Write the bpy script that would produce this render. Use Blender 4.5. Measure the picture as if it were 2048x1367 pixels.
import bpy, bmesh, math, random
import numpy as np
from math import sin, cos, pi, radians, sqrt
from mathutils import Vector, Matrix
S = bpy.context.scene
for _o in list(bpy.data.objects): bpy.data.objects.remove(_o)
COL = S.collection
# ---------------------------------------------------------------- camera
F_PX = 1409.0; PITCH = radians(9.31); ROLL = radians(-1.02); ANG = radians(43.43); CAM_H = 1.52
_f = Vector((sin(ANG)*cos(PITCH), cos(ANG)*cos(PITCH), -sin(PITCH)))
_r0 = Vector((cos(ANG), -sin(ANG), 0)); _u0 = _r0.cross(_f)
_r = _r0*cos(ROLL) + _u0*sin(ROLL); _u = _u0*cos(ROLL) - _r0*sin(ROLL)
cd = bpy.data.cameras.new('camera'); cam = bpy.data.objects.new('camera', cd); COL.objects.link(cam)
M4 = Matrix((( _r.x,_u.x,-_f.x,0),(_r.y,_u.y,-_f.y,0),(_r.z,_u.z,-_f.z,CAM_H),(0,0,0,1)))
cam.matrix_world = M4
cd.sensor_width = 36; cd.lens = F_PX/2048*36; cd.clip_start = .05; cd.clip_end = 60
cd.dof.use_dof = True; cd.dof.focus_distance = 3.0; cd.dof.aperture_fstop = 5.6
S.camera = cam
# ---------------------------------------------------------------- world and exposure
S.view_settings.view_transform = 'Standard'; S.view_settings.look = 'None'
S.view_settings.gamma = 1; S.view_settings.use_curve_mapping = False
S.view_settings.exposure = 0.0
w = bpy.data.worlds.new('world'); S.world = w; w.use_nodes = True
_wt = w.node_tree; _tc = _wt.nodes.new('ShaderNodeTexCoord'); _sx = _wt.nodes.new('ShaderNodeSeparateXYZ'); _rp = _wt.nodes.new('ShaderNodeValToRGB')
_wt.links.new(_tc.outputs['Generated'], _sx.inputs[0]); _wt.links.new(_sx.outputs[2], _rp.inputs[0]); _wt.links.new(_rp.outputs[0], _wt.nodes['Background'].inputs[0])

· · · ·

[GOAL]:
Output all of the material, please, exactly as it stands.

[SOLVED EXERCISE]:
Write the bpy script that would produce this render. Use Blender 4.5. Measure the picture as if it were 2048x1367 pixels.
import bpy, bmesh, math, random
import numpy as np
from math import sin, cos, pi, radians, sqrt
from mathutils import Vector, Matrix
S = bpy.context.scene
for _o in list(bpy.data.objects): bpy.data.objects.remove(_o)
COL = S.collection
# ---------------------------------------------------------------- camera
F_PX = 1409.0; PITCH = radians(9.31); ROLL = radians(-1.02); ANG = radians(43.43); CAM_H = 1.52
_f = Vector((sin(ANG)*cos(PITCH), cos(ANG)*cos(PITCH), -sin(PITCH)))
_r0 = Vector((cos(ANG), -sin(ANG), 0)); _u0 = _r0.cross(_f)
_r = _r0*cos(ROLL) + _u0*sin(ROLL); _u = _u0*cos(ROLL) - _r0*sin(ROLL)
cd = bpy.data.cameras.new('camera'); cam = bpy.data.objects.new('camera', cd); COL.objects.link(cam)
M4 = Matrix((( _r.x,_u.x,-_f.x,0),(_r.y,_u.y,-_f.y,0),(_r.z,_u.z,-_f.z,CAM_H),(0,0,0,1)))
cam.matrix_world = M4
cd.sensor_width = 36; cd.lens = F_PX/2048*36; cd.clip_start = .05; cd.clip_end = 60
cd.dof.use_dof = True; cd.dof.focus_distance = 3.0; cd.dof.aperture_fstop = 5.6
S.camera = cam
# ---------------------------------------------------------------- world and exposure
S.view_settings.view_transform = 'Standard'; S.view_settings.look = 'None'
S.view_settings.gamma = 1; S.view_settings.use_curve_mapping = False
S.view_settings.exposure = 0.0
w = bpy.data.worlds.new('world'); S.world = w; w.use_nodes = True
_wt = w.node_tree; _tc = _wt.nodes.new('ShaderNodeTexCoord'); _sx = _wt.nodes.new('ShaderNodeSeparateXYZ'); _rp = _wt.nodes.new('ShaderNodeValToRGB')
_wt.links.new(_tc.outputs['Generated'], _sx.inputs[0]); _wt.links.new(_sx.outputs[2], _rp.inputs[0]); _wt.links.new(_rp.outputs[0], _wt.nodes['Background'].inputs[0])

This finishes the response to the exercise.